I've been re-reading some old articles and rants lately, trying to put together a more coherent sense of why I simultaneously like and dislike the Potter books - what it is about them (beyond Sev, of course!) that draws me when my general opinion of them is 'incoherent, immature, morally disturbing and at times poorly written pap.' I found nothing particularly new in the rants to help me. But this past week for a class on aesthetics and mass media I read an article by Umberto Eco on Casablanca that made me go 'aha!'
Eco - Casablanca: Cult Movies and Intertextual CollageBasically he states that while Casablanca is a cult film with great appeal, it is far from being a true work of art according to any traditional aesthetic standard, as it is filled to the brim with cliches, psychologically unrealistic characterizations, etc. But then, he asks, why is it so wildly appealing and successful at drawing audiences if it is such a failure aesthetically? His answer: it is this very failure that makes it so appealing - not because the people who love it are incapable of appreciation of art or any such thing, but because, rather than having just one or two weak points, it is a giant collage of dozens of these cliches and so on (he gives a partial list). This collage-like nature then allows the viewer "to break, dislocate, unhinge [the work] so that one can remember only parts of it, irrespective of their original relationship with the whole. [...] It should display not one central idea but many. [To become a cult object] it should not reveal a coherent philosophy of composition. It must live on, and because of, its glorious ricketiness."

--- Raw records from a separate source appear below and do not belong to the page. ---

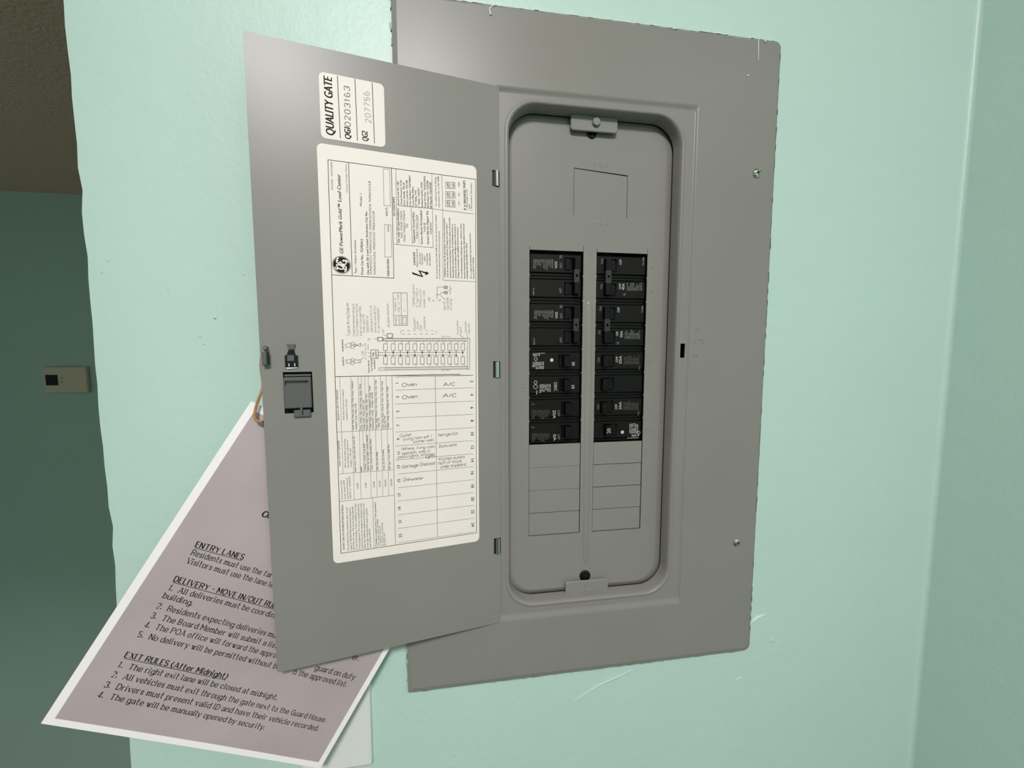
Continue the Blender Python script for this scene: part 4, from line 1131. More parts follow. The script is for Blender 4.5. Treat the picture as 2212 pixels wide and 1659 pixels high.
def stroke_text(s, style):
    """quads in units where the capital height is 1"""
    rnd = random.Random(s); quads = []; x = 0.0
    hand = style == 'h'; serif = style in 'sS'
    thick, thin, gap = {'c': (0.5, 0.5, 1.9), 'm': (0.85, 0.8, 2.6), 'h': (0.72, 0.66, 1.3), 's': (1.05, 0.55, 2.3), 'S': (1.45, 0.7, 2.35)}[style]
    for ch in s:
        if ch == ' ': x += 3.2 if serif else 3.0; continue
        w, sts = glyph_strokes(ch, hand)
        dy = rnd.uniform(-.35, .35) if hand else 0; sc = rnd.uniform(.88, 1.1) if hand else 1
        for pts in split_corners(sts, ch, hand):
            if len(pts) > 1 and all(p == pts[0] for p in pts): pts = pts[:1]
            Q = [(x+p[0]*sc, p[1]*sc+dy) for p in pts]
            if hand: Q = [(a+b*0.12, b) for a, b in Q]
            else: Q = [(a, b) for a, b in Q]
            diag = serif and len(Q) == 2 and (Q[1][0]-Q[0][0])*(Q[1][1]-Q[0][1]) > 0 and abs(Q[1][0]-Q[0][0]) > .2*abs(Q[1][1]-Q[0][1])
            quads += stroke_quads(Q, lambda ux, uy: thin+(0 if diag else (thick-thin)*abs(uy)))
            if serif and len(Q) > 1:
                for e, nb in ((Q[0], Q[1]), (Q[-1], Q[-2])):
                    if abs(nb[0]-e[0]) < 0.62*abs(nb[1]-e[1]) and (round(e[1]) in (0, 4, 6, -2)):
                        up = e[1] > nb[1]
                        l_, r_ = (1.1, .5) if (up and ch in 'bdhiklmnprujI' and ch.islower()) else (1.15, 1.15)
                        yb = e[1]-(0.4 if up else 0)
                        quads.append([(e[0]-l_, yb), (e[0]+r_, yb), (e[0]+r_, yb+.55), (e[0]-l_, yb+.55)])
        x += w*sc+gap
    W = max(x-gap, 0.1)
    return [[(a/6, b/6) for a, b in q] for q in quads], W/6
class Font:
    """lettering cut from Blender's built-in typeface, all strings evaluated at once"""
    store = {}
    @classmethod
    def prepare(cls, items):
        objs = []
        for s, bold in sorted(set(items)):
            if (s, bold) in cls.store: continue
            c = bpy.data.curves.new('t', 'FONT'); c.body = s; c.resolution_u = 2 if len(s) > 14 else 4; c.offset = 0.0
            o = bpy.data.objects.new('t', c); COL.objects.link(o); objs.append((s, bold, o, c))
        dg = bpy.context.evaluated_depsgraph_get(); dg.update()
        for s, bold, o, c in objs:
            e = o.evaluated_get(dg); me = e.to_mesh()
            vs = [(v.co.x, v.co.y) for v in me.vertices]; fs = [tuple(p.vertices) for p in me.polygons]
            e.to_mesh_clear()
            cls.store[(s, bold)] = (vs, fs)
        for s, bold, o, c in objs:
            bpy.data.objects.remove(o); bpy.data.curves.remove(c)
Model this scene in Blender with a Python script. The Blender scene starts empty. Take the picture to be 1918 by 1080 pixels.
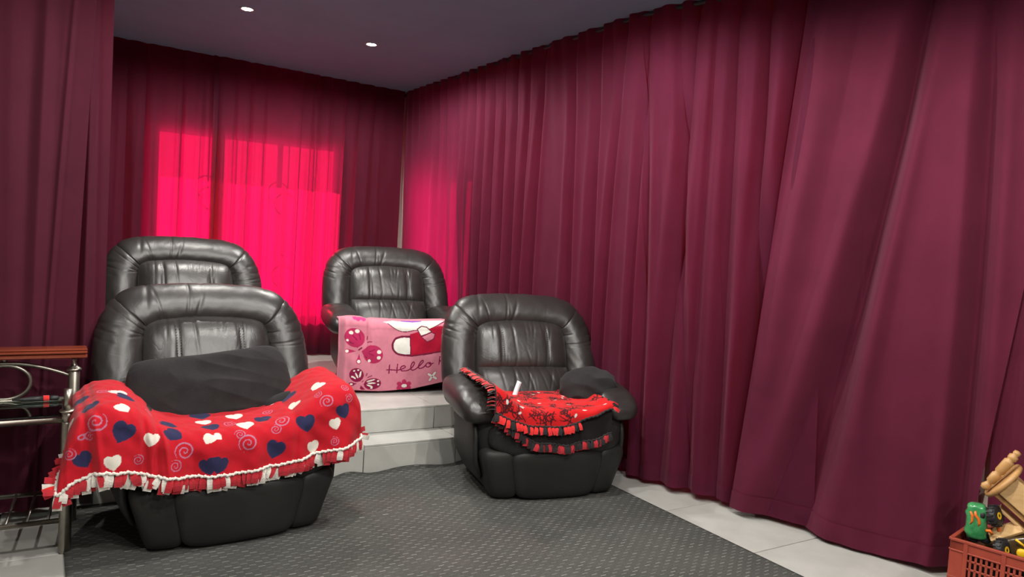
import bpy, math, random
import numpy as np
from mathutils import Vector, Matrix, Euler
random.seed(7); rng = np.random.default_rng(7)
PI = math.pi
S = bpy.context.scene
COL = S.collection

# ------------------------------------------------------------------ camera
H = 1.385
YAW, PITCH, ROLL, FPX = -0.552818, -0.0590222, 0.0598878, 1408.45
_f = np.array([-math.sin(YAW)*math.cos(PITCH), math.cos(YAW)*math.cos(PITCH), math.sin(PITCH)])
_r0 = np.array([math.cos(YAW), math.sin(YAW), 0.0]); _u0 = np.cross(_r0, _f)
_r = math.cos(ROLL)*_r0 + math.sin(ROLL)*_u0
_u = -math.sin(ROLL)*_r0 + math.cos(ROLL)*_u0
cam = bpy.data.cameras.new('camera'); camo = bpy.data.objects.new('camera', cam); COL.objects.link(camo)
cam.sensor_fit = 'HORIZONTAL'; cam.sensor_width = 36.0; cam.lens = FPX/1918*36.0
cam.clip_start = 0.02; cam.clip_end = 200
camo.matrix_world = Matrix(((_r[0], _u[0], -_f[0], 0), (_r[1], _u[1], -_f[1], 0), (_r[2], _u[2], -_f[2], H), (0, 0, 0, 1)))
S.camera = camo

# ------------------------------------------------------------------ world, sun, exposure
W = bpy.data.worlds.new('world'); S.world = W; W.use_nodes = True
bg = W.node_tree.nodes['Background']; bg.inputs[0].default_value = (0.80, 0.90, 1.0, 1); bg.inputs[1].default_value = 9.0
sun = bpy.data.lights.new('sun', 'SUN'); sun.energy = 11; sun.angle = 0.01; sun.color = (1, .95, .86)
suno = bpy.data.objects.new('sun', sun); COL.objects.link(suno)
suno.location = (2.5, 12, 6)
suno.rotation_euler = Vector((0.03, -0.905, -0.42)).to_track_quat('-Z', 'Y').to_euler()
LAMP_W = 102.0
S.view_settings.view_transform = 'Standard'; S.view_settings.look = 'None'
S.view_settings.exposure = 0.0; S.view_settings.gamma = 1.0
try: S.view_settings.use_curve_mapping = False
except Exception: pass
S.cycles.max_bounces = 10; S.cycles.diffuse_bounces = 5; S.cycles.glossy_bounces = 4
S.cycles.transparent_max_bounces = 12; S.cycles.use_denoising = True
S.cycles.sample_clamp_indirect = 4.0

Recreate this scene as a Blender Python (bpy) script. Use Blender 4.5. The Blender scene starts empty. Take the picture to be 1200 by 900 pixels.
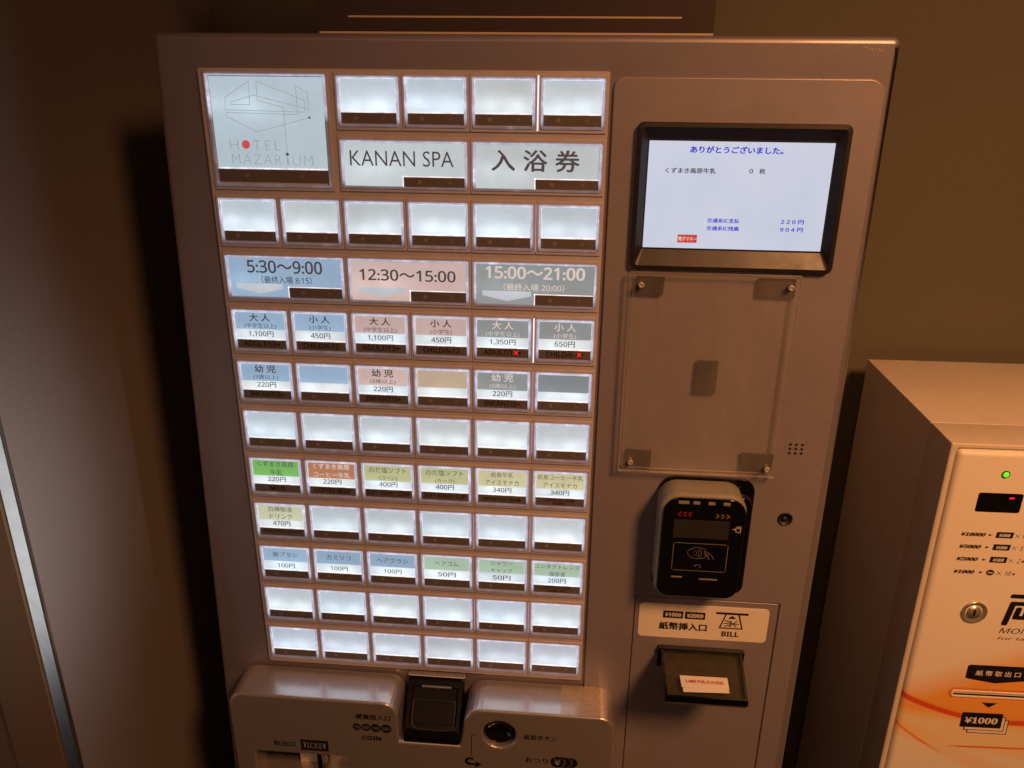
import bpy, bmesh, math, random
from mathutils import Vector, Matrix

S = 0.0011          # every measure below is in units of 1.1 mm; the scene is in metres
SC = bpy.context.scene
COL = SC.collection

# ---------------------------------------------------------------- camera
CX, CY, CZ, FPX = 304.399, -673.044, 10.071, 960.0
cam_d = bpy.data.cameras.new('camera'); cam = bpy.data.objects.new('camera', cam_d); COL.objects.link(cam)
right = Vector((0.99636585, 0.08478406, 0.00817059))
down = Vector((0.03845311, -0.36214188, -0.93132949))
fwd = Vector((-0.07600298, 0.92825908, -0.36408602))
rot = Matrix((right, -down, -fwd)).transposed()
cam.matrix_world = Matrix.Translation(Vector((CX, CY, CZ)) * S) @ rot.to_4x4()
cam_d.sensor_fit = 'HORIZONTAL'; cam_d.sensor_width = 36.0; cam_d.lens = FPX / 1200.0 * 36.0
cam_d.clip_start = 0.01; cam_d.clip_end = 50
SC.camera = cam

# ---------------------------------------------------------------- world, lamps, exposure
w = bpy.data.worlds.new('World'); SC.world = w; w.use_nodes = True
w.node_tree.nodes['Background'].inputs[0].default_value = (1.0, 0.50, 0.26, 1)
w.node_tree.nodes['Background'].inputs[1].default_value = 0.022

def lamp(name, loc, target, power, color, size, spread=180):
    d = bpy.data.lights.new(name, 'AREA'); d.energy = power; d.color = color; d.shape = 'DISK'; d.size = size
    d.spread = math.radians(spread)
    o = bpy.data.objects.new(name, d); COL.objects.link(o)
    o.location = Vector(loc) * S
    o.rotation_euler = (Vector(target) * S - o.location).to_track_quat('-Z', 'Y').to_euler()
    return o
lamp('warm_ceiling_lamp', (1050, -1080, 800), (780, 60, -480), 6.9, (1.0, 0.42, 0.15), 0.4, 75)
lamp('room_lamp', (-100, -2200, 800), (250, 0, -350), 4.2, (1.0, 0.48, 0.27), 0.7)
trim_fill = lamp('added_cool_trim_fill', (-1000, -1150, -1030), (-160, -125, -380), 0.062, (0.93, 0.96, 1.0), 0.16, 60)  # added, unseen source; gives the corner trim its cool bright reflection
trim_fill.data.shape = 'RECTANGLE'; trim_fill.data.size_y = 0.6

lamp('added_cool_wall_fill', (1300, -760, -120), (-140, -225, -350), 0.17, (1.0, 0.95, 0.90), 0.3, 14)  # added spot; makes up the buttons' cool spill on the left wall
vs = SC.view_settings
vs.view_transform = 'Standard'; vs.look = 'None'; vs.exposure = 0.0; vs.gamma = 1.0; vs.use_curve_mapping = False
SC.cycles.use_denoising = True
SC.cycles.max_bounces = 8; SC.cycles.transparent_max_bounces = 16
SC.cycles.sample_clamp_indirect = 3.0

# ---------------------------------------------------------------- materials
def lin(c):
    return tuple((x / 12.92 if x <= 0.04045 else ((x + 0.055) / 1.055) ** 2.4) for x in (v / 255.0 for v in c))
def s4(c): return (*lin(c), 1)

class N:
    """small node-graph helper"""
    def __init__(s, name):
        s.m = bpy.data.materials.new(name); s.m.use_nodes = True
        s.t = s.m.node_tree; s.b = s.t.nodes['Principled BSDF']
    def n(s, k, **kw):
        x = s.t.nodes.new(k)
        for a, b in kw.items(): setattr(x, a, b)
        return x
    def put(s, a, b):
        if hasattr(a, 'is_output'): s.t.links.new(a, b)
        else: b.default_value = a
    def math(s, op, a, b=0.0, c=0.0, clamp=False):
        x = s.n('ShaderNodeMath', operation=op, use_clamp=clamp)
        s.put(a, x.inputs[0]); s.put(b, x.inputs[1]); s.put(c, x.inputs[2]); return x.outputs[0]
    def coord(s):
        if not hasattr(s, '_co'):
            s._co = s.n('ShaderNodeTexCoord').outputs['Object']
        return s._co
    def noise(s, scale, detail=3, rough=0.55, vec=None, stretch=None):
        x = s.n('ShaderNodeTexNoise'); x.inputs['Scale'].default_value = scale
        x.inputs['Detail'].default_value = detail; x.inputs['Roughness'].default_value = rough
        v = vec or s.coord()
        if stretch:
            m = s.n('ShaderNodeMapping'); m.inputs['Scale'].default_value = stretch
            s.t.links.new(v, m.inputs['Vector']); v = m.outputs[0]
        s.t.links.new(v, x.inputs['Vector']); return x.outputs['Fac']
    def ramp(s, fac, stops):
        x = s.n('ShaderNodeValToRGB'); s.t.links.new(fac, x.inputs[0]); e = x.color_ramp.elements
        while len(e) < len(stops): e.new(0.5)
        for el, (p, c) in zip(e, stops):
            el.position = p; el.color = c if isinstance(c, tuple) else (c, c, c, 1)
        return x.outputs['Color']
    def mix(s, f, a, b, mode='MIX'):
        x = s.n('ShaderNodeMix', data_type='RGBA', blend_type=mode)
        s.put(f, x.inputs[0]); s.put(a, x.inputs[6]); s.put(b, x.inputs[7]); return x.outputs[2]
    def bump(s, h, strength=0.2, dist=0.0005):
        x = s.n('ShaderNodeBump'); x.inputs['Strength'].default_value = strength; x.inputs['Distance'].default_value = dist
        s.t.links.new(h, x.inputs['Height']); s.t.links.new(x.outputs[0], s.b.inputs['Normal'])

def paint(name, base, rough=0.4, metal=0.0, coat=0.0, vary=0.08, bump=0.06, bscale=900, smudge=0.12, spec=0.5):
    k = N(name); b = k.b
    n1 = k.noise(9, 4); n2 = k.noise(70, 3)
    f = k.math('MULTIPLY', k.math('ADD', n1, n2), 0.5)
    lo = tuple(x * (1 - vary) for x in base) + (1,); hi = tuple(min(1, x * (1 + vary)) for x in base) + (1,)
    k.put(k.ramp(f, [(0.35, lo), (0.65, hi)]), b.inputs['Base Color'])
    sm_ = k.math('POWER', k.noise(32, 5, 0.65), 3.0)
    k.put(k.math('ADD', k.math('MULTIPLY_ADD', n1, smudge * 2, rough - smudge), k.math('MULTIPLY', sm_, smudge * 3.0)), b.inputs['Roughness'])
    b.inputs['Metallic'].default_value = metal; b.inputs['Coat Weight'].default_value = coat
    b.inputs['Specular IOR Level'].default_value = spec
    b.inputs['Coat Roughness'].default_value = 0.15
    if bump: k.bump(k.noise(bscale, 2), bump)
    return k.m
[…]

Now, in the article he draws a distinction between movies and books, claiming that the former MUST be this way to become cult objects while the latter can become cult works even if they are also aesthetically pleasing. That's getting away from what it was about the article that struck me wrt the Potter books, which was basically the snippet above. That is, I think it is precisely the incoherency, the disjointedness, the flexibility of the Potter books that at once attracts and repels me - perhaps even wrt the morally disturbing side of the work. It makes for an unsatisfying reading experience when I approach the books like any other fiction, expecting a coherent work that I can lay aside afterwards, but as a FAN the books are gold - because the work is never done, I can take them apart and put them back together, write fiction to fill in the gaps or change the unsatisfying bits, without feeling guilty. Because the books, being so incoherent, lack the sort of convincing authority of a work that knows itself and presents just one, stable, reality (and so discourage 'tinkering'), and in fact demand such activity on the part of all but the most casual reader in order to even begin to make sense. You HAVE to start jiggling them and reworking them if you want to have at least the illusion of consistency and stability, IMHO.
And so I wonder if this is indeed part of the reason why the Potter books have attracted such a huge and prolific fan response - because they are cult objects on a massive scale due to their "ricketiness." Am I on to something here (or is it just me)?